При теоретической проверке важно еще раз отследить логическую строгость рассуждений и определить, нет ли внутренних несогласованностей и тем более противоречий в предлагаемой концепции. Но исходя из того, что ни одна концепция не может быть абсолютно законченной, важно указать на отмеченные ее недостатки в перспективе уточнения, трансформации, а может быть и замене.
Для историка проверка практикой заключается в отслеживании, насколько его оценки и, главное, характеристики необходимостей развития и научно обоснованные предсказания оправдались или события в журналистике стали развиваться иначе. Затем важно объяснить, почему «необходимое» получило превращенную форму и журналистика в целом или в каких-то секторах совершила исторически неоправданный зигзаг, движение в сторону или даже вспять. Все это нужно не только для того, чтобы лучше понять развитие журналистики в прошлом, но и чтобы извлекать из истории уроки для современности.
Для социолога, если он прагматически настроен на получение и использование своих результатов в целях оптимизации изучаемого явления журналистики, важны контакты с теми, кто заказывал и/или являлся объектом исследования. Конечно, убедить в том, что надо отменить или серьезно трансформировать высокорейтинговые, но низкопробные рубрики или
передачи, бывает крайне трудно. Но noblesse oblige — положение исследователя обязывает стремиться к практическому результату. Иначе зачем вести трудоемкую и требующую немалых средств работу? Только для рекламодателя и руководства СМИ, которые получат возможность «качать деньги» из высокорейтинговых рубрик/передач?
Теоретик, конечно, может заглядывать далеко вперед и думать, что «посев от жатвы» может быть отделен многими годами. Но и далекую жатву надо готовить задолго. Скажем, убеждать в контактах с журналистами и через публикации, что конкретные и сегодня применимые рекомендации помогут делать хотя бы «малые шаги» по внедрению общественных СМИ в регионах.
Итог исследования — не только решение проблемы и раскрытие сущности предмета изучения. «Высший» итог — формирование «идеи», в которой к «знанию» добавляется «хотение», то есть представление исследователя о необходимых мерах, приводящих, с его точки зрения, к оптимизирующему воздействию на развитие ситуации в журналистике (притом, возможно, в разных вариантах). Для «теоретика» и «историка» — это «загляд» в будущее, а для историка — критерий оценок последующего развития явления. Например, требует анализа вопрос, как реализовалось радищевское «я зрю чрез целое столетие».

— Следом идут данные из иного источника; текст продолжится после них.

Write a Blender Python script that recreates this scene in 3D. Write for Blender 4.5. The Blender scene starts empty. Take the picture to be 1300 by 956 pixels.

Следовательно, познать какое-то явление журналистики в полном объеме — если иметь в виду семиотическое представление о знаковых системах S (d,v, n, p) — значит, разработать прогнозные характеристики и практические рекомендации, направленные на оптимизацию функционирования СМИ в той или иной их сторонах. И, следовательно, выдвигать идеи. Идея — это такое отражение и понимание предмета исследования, которое включает не только знание его достоинств/недостатков, но и дает ответ на вопрос «что делать?» На этой базе строятся прогнозно-рекомендательные выводы исследования.